Open Europe Blog

This week’s fun and games are over, with EU leaders concluding their Brussels summit earlier this afternoon.

Once again, this summit is unlikely to be remembered for anything EU leaders could agree on but, rather, for what eurozone leaders, in particular, were unwilling to even discuss. Namely, getting to the root of sorting out the eurozone’s short-to-medium-term future.

As the BBC’s Paul Mason asks on his blog:

Why, within the space of 12 days, do we get a “grand bargain” to create a Euro Stability Mechanism (11 March), which is then (a) knocked back by Finland (b) defied by Portugal (c) renegotiated at the behest of Germany’s FDP coalition partner so they can do a tax giveaway in the coming elections; and (d) excludes Ireland anyway?

Chancellor Angela Merkel’s, and by extension Germany’s, focus on what are, in the grand scheme of things, minor details is starting to betray a worrying resemblance to an obsessive-compulsive’s inability to recognise the bigger and far more important realities in life.

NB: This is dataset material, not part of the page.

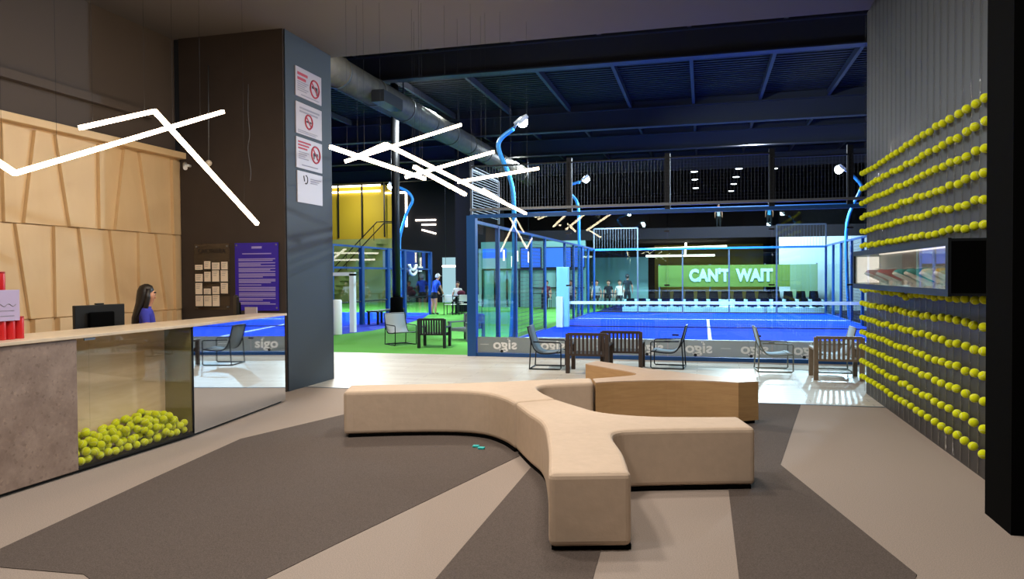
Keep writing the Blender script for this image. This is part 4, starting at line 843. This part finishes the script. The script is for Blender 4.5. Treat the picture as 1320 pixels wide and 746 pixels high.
for i, (x, w) in enumerate([(-8.35, .5), (-6.95, .62), (-5.95, .3)]):
    t = thing('video_screen', 'blue glowing wall screen, %s from the left' % ordn(i+1), 'screen', (x, 36, 2.0), 0, 'blue screens behind the court')
    put('frame', MB().box(x-w-.05, x+w+.05, 35.96, 36.0, 1.95, 3.0), M['dark_steel'], t); put('display', MB().box(x-w, x+w, 35.94, 35.96, 2.0, 2.95), M['screen'], t)
wc = struct('wall_cafe', MB().box(-10.95, -5.6, 36, 36.2, 0, 3.3), M['teal'], 'teal cafe wall carrying the blue screens')
for i in range(9): put('mullion', MB().box(-10.9+i*.64, -10.83+i*.64, 35.9, 36, 0, 1.9), M['dark_steel'], wc)
put('transom', MB().box(-10.9, -5.65, 35.91, 36, 1.86, 1.94), M['dark_steel'], wc)
put('transom', MB().box(-8.3, -5.65, 35.91, 36, .95, 1.0), M['dark_steel'], wc)
t = thing('ring_lamp', 'flat white ring lamp hanging beyond the man in blue', 'lamp', (-11.3, 33, 2.05))
put('ring', MB().tube([(-11.3+.62*math.cos(a), 33+.62*math.sin(a), 2.05) for a in [2*PI*k/28 for k in range(29)]], .035, 8), M['led_far'], t)
for x in (-11.8, -10.8): put('hanger', MB().tube([(x, 33, 2.05), (x, 33, 7.9)], .008, 6), M['dark_steel'], t)
struct('window_1', MB().box(-15.2, -14.2, 41.93, 41.99, 0, 2.7), M['screen2'], 'tall pale cyan lit window left of the dark pillar')
struct('wall_cafe_left', MB().box(-11.4, -10.3, 37, 37.2, 0, 3.0), M['whitewall'], 'bright wall strip left of the dark pillar')
t = thing('wall_board', 'white wall board with a blue header behind the court corner post', 'board', (-10.25, 35.95, 1.95))
put('header', MB().box(-10.85, -9.62, 35.93, 36, 2.48, 2.95), M['screen'], t); put('board', MB().box(-10.85, -9.62, 35.94, 36, 1.95, 2.48), M['screen2'], t)
for i, (x, z) in enumerate([(-8.7, 2.0), (-8.45, 2.25), (-7.9, 2.2), (-9.1, 2.3)]):
    t = thing('tube_pendant', 'vertical white tube pendant in the cafe, %s of four' % ordn(i+1), 'lamp', (x, 33.6, z), 0, 'tube pendants in the cafe')
    put('tube', MB().tube([(x, 33.6, z), (x, 33.6, z+.5)], .04, 8), M['led_far'], t); put('cord', MB().tube([(x, 33.6, z+.5), (x, 33.6, 7.9)], .008, 5), M['dark_steel'], t)
# yellow stairwell
struct('wall_stairwell', MB().box(-24, -18.3, 42, 42.2, 0, 7.2), M['yellow'], 'yellow stairwell wall at the far left')
struct('wall_hall_dark', MB().box(-18.3, -11.4, 42, 42.2, 0, 7.9), M['charcoal'], 'dark far wall right of the stairwell')
struct('wall_stair_base', MB().box(-24, -18.3, 41.6, 41.75, 0, 3.9), M['olivecast'], 'lower stairwell wall, its bluish light painted in as olive')  # yellow wall turned green by bluish light, put into the colour
led([[(-23.5, 41.93, 7.2), (-19.2, 41.93, 7.2)], [(-23.5, 41.93, 6.85), (-19.2, 41.93, 6.85)], [(-18.9, 41.93, 6.7), (-17.5, 41.93, 6.7)], [(-17.5, 41.93, 6.7), (-17.5, 41.93, 4.6)]], 'strip_light', 'warm strip lights along the top of the yellow stairwell', wires=False, r=.05, m='led_far')
lamp('stairwell_lamp', 'AREA', (-20, 39.5, 6.8), 130, (1, .95, .75), (-21, 42, 3), size=.6, shape='DISK')
sr = thing('staircase', 'far staircase with dark handrails against the yellow wall', 'staircase', (-20, 40.5, 0))
mb = MB(); 
for i in range(14): put('step', MB().box(-22.6+i*.3, -22.25+i*.3, 40.1, 41.1, .0+i*.27, .27+i*.27), M['olivecast'], sr)
for y in (40.1, 41.1): put('handrail', MB().tube([(-23.4, y, .95), (-22.4, y, 1.2), (-18.6, y, 4.8), (-17.6, y, 4.8)], .035, 8), M['dark_steel'], sr)
for i in range(5): put('baluster', MB().bar((-22.4+i*.9, 40.1, .3+i*.85), (-22.4+i*.9, 40.1, 1.2+i*.85), .03), M['dark_steel'], sr)
tr_ = thing('terrace_railing', 'thin pale railing above the yellow stairwell', 'railing', (-21, 41.9, 7.2))
put('rail', MB().box(-23.5, -18.8, 41.9, 41.93, 7.62, 7.68), M['steel'], tr_)
for x in (-22.0, -20.4, -18.9): put('post', MB().box(x-.04, x+.04, 41.8, 41.87, 4.0, 7.65), M['dark_steel'], tr_)
# duct
dc = thing('ventilation_duct', 'large round galvanised duct under the roof at the left', 'duct', (-8.4, 25, 6.1))
put('duct_pipe', MB().tube([(-8.4, 12.5, 6.45), (-8.4, 36, 6.45)], .36, 20), M['duct'], dc)
for y in range(14, 36, 2): put('duct_collar', MB().tube([(-8.4, y-.04, 6.45), (-8.4, y+.04, 6.45)], .38, 20), M['duct'], dc)
put('outlet_box', MB().box(-8.1, -7.75, 17.2, 18.4, 6.0, 6.3), M['dark_steel'], dc)
for y in (15, 20, 25, 30): put('hanger', MB().box(-8.42, -8.38, y-.02, y+.02, 6.8, 7.9), M['dark_steel'], dc)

Merkel’s two ‘victories’ from this summit appear to be the fact that Germany will now pay in its share of capital to the permanent post-2013 eurozone bailout fund over five years rather than four and an EU commitment to “stress test” nuclear power stations. These are both pretty obvious bones thrown to the domestic German audience – the SPD and Greens are breathing down the neck of Merkel’s CDU party in important regional elections – but will do little to reassure people that the eurozone is serious about tackling its problems. Not for the first time, domestic politics is pitted against eurozone imperatives.

True, the proposals on economic governance and tighter fiscal discipline were broadly endorsed, but earlier German proposals have been watered down and there’s still much to play for in regards to how much of the package will be credibly enforceable. How will Italy and Greece cope with demands to get their debt-to-GDP below the 60% threshold?

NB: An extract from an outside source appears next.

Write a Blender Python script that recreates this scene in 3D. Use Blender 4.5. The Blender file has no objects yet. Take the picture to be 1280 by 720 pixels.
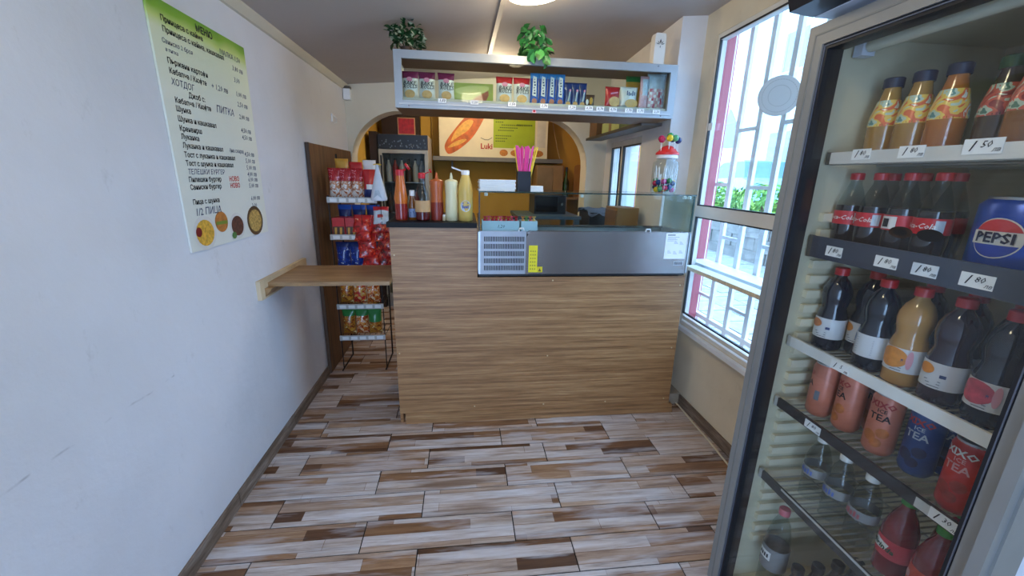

Partly also due to Finnish resistance, eurozone leaders were unable to reach agreement on how to top up the existing temporary bailout fund, which, with Portugal more or less in a state of political and economic crisis seems a little complacent to say the least. We’re told that all will be settled at the next summit in June – but haven’t we heard this before; “It will all be sorted next time, no need to worry”.

Maybe Merkel and the rest of the eurozone’s leaders just prefer working under pressure. June really will be cutting it fine: Portuguese elections are expected to have been held only a week or so before and the new attempt at credible stress tests for Europe’s banks are due to be published.

How much longer can the eurozone live an alternate reality?